Myra MacPherson, a former Washington Post reporter and author of All Government’s Lie! The Life of and Times of Rebel Journalist I.F. Stone (Scribner, 2006), has won the 2007 Ann M. Sperber Biography Award.

MacPherson’s biography details the life of iconoclastic investigative journalist I.F. Stone, who through his self-published I.F. Stone’s Weekly took on everything from  McCarthyism to the Vietnam War. In 1964, Stone was the only American journalist to challenge President Johnson’s account of the Gulf of Tonkin incident.

The Sperber award, which is administered by Fordham University, is given annually to an author of a biography or autobiography of a journalist or other media figure. The award was established with a gift from Liselotte Sperber, in memory of her daughter Ann M. Sperber, who wrote the Pulitzer Prize-nominated biography of Edward R. Murrow, Murrow: His Life and Times (Fordham University Press, 1998).
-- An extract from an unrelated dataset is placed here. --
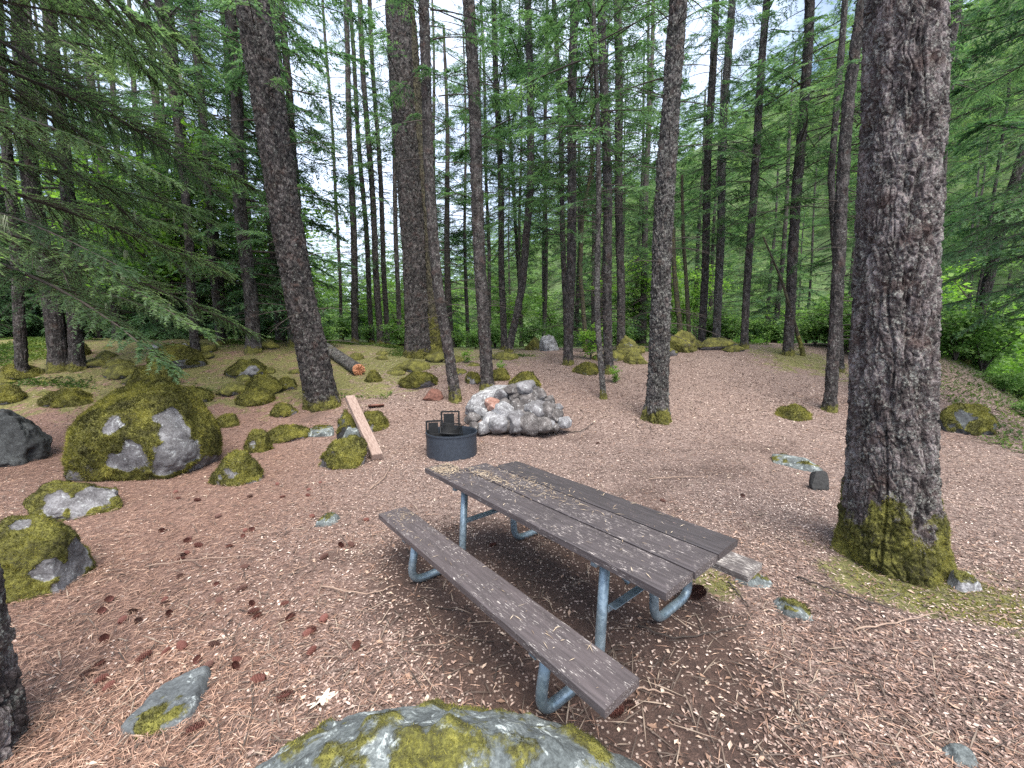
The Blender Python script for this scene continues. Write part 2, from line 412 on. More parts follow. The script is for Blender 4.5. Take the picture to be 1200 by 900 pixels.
Z = np.concatenate([T(X[i:i + 60000], Y[i:i + 60000]) for i in range(0, len(X), 60000)])
nx = len(xs); ii, jj = np.meshgrid(np.arange(len(ys) - 1), np.arange(nx - 1), indexing='ij'); ii = ii.ravel(); jj = jj.ravel()
gg = Geo().add(np.stack([X, Y, Z], 1), np.stack([ii * nx + jj, ii * nx + jj + 1, (ii + 1) * nx + jj + 1, (ii + 1) * nx + jj], 1))
go = gg.obj('ground', [GROUND]); tag(go, 'forest floor covered in needles and wood chips', 'ground', kind='structure')
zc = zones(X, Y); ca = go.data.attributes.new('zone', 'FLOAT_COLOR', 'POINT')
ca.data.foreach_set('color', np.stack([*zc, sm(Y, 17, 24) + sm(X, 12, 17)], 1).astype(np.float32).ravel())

# ------------------------------------------------------------------ litter
def scatter(n, ymax=14.0, ymin=0.9):
    y = ymin * (ymax / ymin) ** rng.random(n); x = (rng.random(n) * 2 - 1) * 1.38 * (y + 0.25)
    return x, y
def flakes(x, y, L, W, lift, tilt, mat, name, label, cat, tint, bend=0.0, z=None):
    n = len(x); th = rng.random(n) * 2 * pi; gs = np.clip(y / 5, 1, 1.9); L = L * gs; W = W * gs
    zz = (T(x, y) if z is None else z) + lift
    d = np.stack([np.cos(th), np.sin(th), rng.normal(0, tilt, n)], 1); d /= np.linalg.norm(d, axis=1)[:, None]
    s = np.stack([-np.sin(th), np.cos(th), rng.normal(0, tilt, n)], 1)
    c = np.stack([x, y, zz], 1); L = L[:, None] / 2; W = W[:, None] / 2
    up = np.array([0, 0, 1.0]) * bend * L
    V = np.stack([c - d * L, c - d * L * 0.15 + s * W + up, c + d * L + up * 0.3, c - d * L * -0.1 - s * W + up], 1).reshape(-1, 3)
    b = np.arange(n)[:, None] * 4
    g_ = Geo().add(V, np.concatenate([b + 0, b + 1, b + 2, b + 3], 1), 0, None, tint)
    o = g_.obj(name, [mat], smooth=False); return tag(o, label, cat, kind='stuff')
x, y = scatter(230000); zm = zones(x, y)
keep = rng.random(len(x)) < (0.10 + 0.9 * zm[1]) * (1 - 0.92 * zm[2]) * (0.45 + 0.55 * sm(fbm(np.stack([x, y, 0 * x], 1) * 1.3, 3, 41), -0.35, 0.25)) * (1 - 0.7 * zm[0]); x, y = x[keep], y[keep]; n = len(x)
t = np.clip(rng.beta(1.6, 1.7, n) + 0.25 * fbm(np.stack([x, y, 0 * x], 1) * 0.9, 2, 77), 0, 1)
flakes(x, y, rng.uniform(0.012, 0.034, n) * rng.uniform(0.7, 1.4, n), rng.uniform(0.007, 0.017, n), rng.uniform(0.003, 0.012, n), 0.22, CHIP, 'wood_chip_litter',
       'pale wood chips and dry leaf flakes strewn over the clearing', 'litter', t, 0.15)
x, y = scatter(150000, 13); zm = zones(x, y)
keep = rng.random(len(x)) < (0.22 + 0.8 * (1 - zm[1])) * (1 - 0.85 * zm[2]) * (0.5 + 0.5 * sm(fbm(np.stack([x, y, 0 * x], 1) * 1.1, 3, 43), -0.3, 0.25)) * (1 - 0.6 * zm[0]); x, y = x[keep], y[keep]; n = len(x)
flakes(x, y, rng.uniform(0.05, 0.14, n), rng.uniform(0.0018, 0.0036, n), rng.uniform(0.004, 0.016, n), 0.13, NEEDL, 'needle_litter',
       'reddish dry pine needles matted over the forest floor', 'litter', rng.beta(2, 2, n), 0.12)

x, y = scatter(5200, 13); n = len(x)
flakes(x, y, rng.uniform(0.06, 0.30, n), rng.uniform(0.004, 0.009, n), rng.uniform(0.008, 0.02, n), 0.06, litter_mat('twig_litter_wood', [(0.0, (0.03, 0.022, 0.018)), (0.6, (0.10, 0.075, 0.06)), (1.0, (0.33, 0.26, 0.2))]), 'twig_litter',
       'short dark twigs scattered through the forest litter', 'litter', rng.random(n), 0.05)
x, y = scatter(1500, 10); n = len(x)
flakes(x, y, rng.uniform(0.025, 0.055, n), rng.uniform(0.014, 0.028, n), rng.uniform(0.006, 0.016, n), 0.25, litter_mat('dead_leaf', [(0.0, (0.09, 0.05, 0.035)), (0.5, (0.26, 0.165, 0.115)), (1.0, (0.56, 0.45, 0.36))]), 'leaf_litter',
       'dry brown and pale leaves scattered through the litter', 'litter', rng.random(n), 0.2)
# ------------------------------------------------------------------ rocks
def fuzz(V, Fc, moss, per_m2, h, wd, maxn=60000):
    tri = V[Fc]; e1 = tri[:, 1] - tri[:, 0]; e2 = tri[:, 2] - tri[:, 0]
    nrm = np.cross(e1, e2); ar = np.linalg.norm(nrm, axis=1) / 2; nrm /= (2 * ar[:, None] + 1e-12)
    wgt = ar * (moss[Fc].mean(1) > 0.52)
    tot = wgt.sum()
    if tot <= 0: return None
    n = int(min(maxn, tot * per_m2)); k = rng.choice(len(Fc), n, p=wgt / tot)
    a = rng.random((n, 2)); fl = a.sum(1) > 1; a[fl] = 1 - a[fl]
    P = tri[k, 0] + a[:, :1] * e1[k] + a[:, 1:] * e2[k]
    hh0 = 1 + 0.8 * (rng.random(n) < 0.12)
    d = nrm[k] * 0.8 + np.array([0, 0, 0.25]) + rng.normal(0, 0.55, (n, 3)); d /= np.linalg.norm(d, axis=1)[:, None]
    s = np.cross(d, rng.normal(0, 1, (n, 3))); s /= np.linalg.norm(s, axis=1)[:, None]
    hh = h * (rng.uniform(0.4, 1.3, n) * hh0)[:, None]
    W = np.stack([P - s * wd / 2 - nrm[k] * 0.003, P + s * wd / 2 - nrm[k] * 0.003, P + d * hh], 1).reshape(-1, 3)
    tt = np.clip(0.42 + 1.1 * fbm(P * 6.0, 4, 61) + rng.normal(0, 0.2, n), 0, 1)
    return W, np.arange(3 * n).reshape(-1, 3), tt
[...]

MacPherson’s book was chosen by a six-member committee of experts in the field of media and communications. Albert Auster, Ph.D., associate chair of the Fordham Department of Communication and Media Studies, called the book “a superb biography, and a welcome addition to the literature of how radical political discourse is carried on in the United States.” MacPherson will receive the award at a ceremony on Nov. 27, at 6:30 p.m. in the 12-Floor Lounge in the Lowenstein Center at the Lincoln Center campus.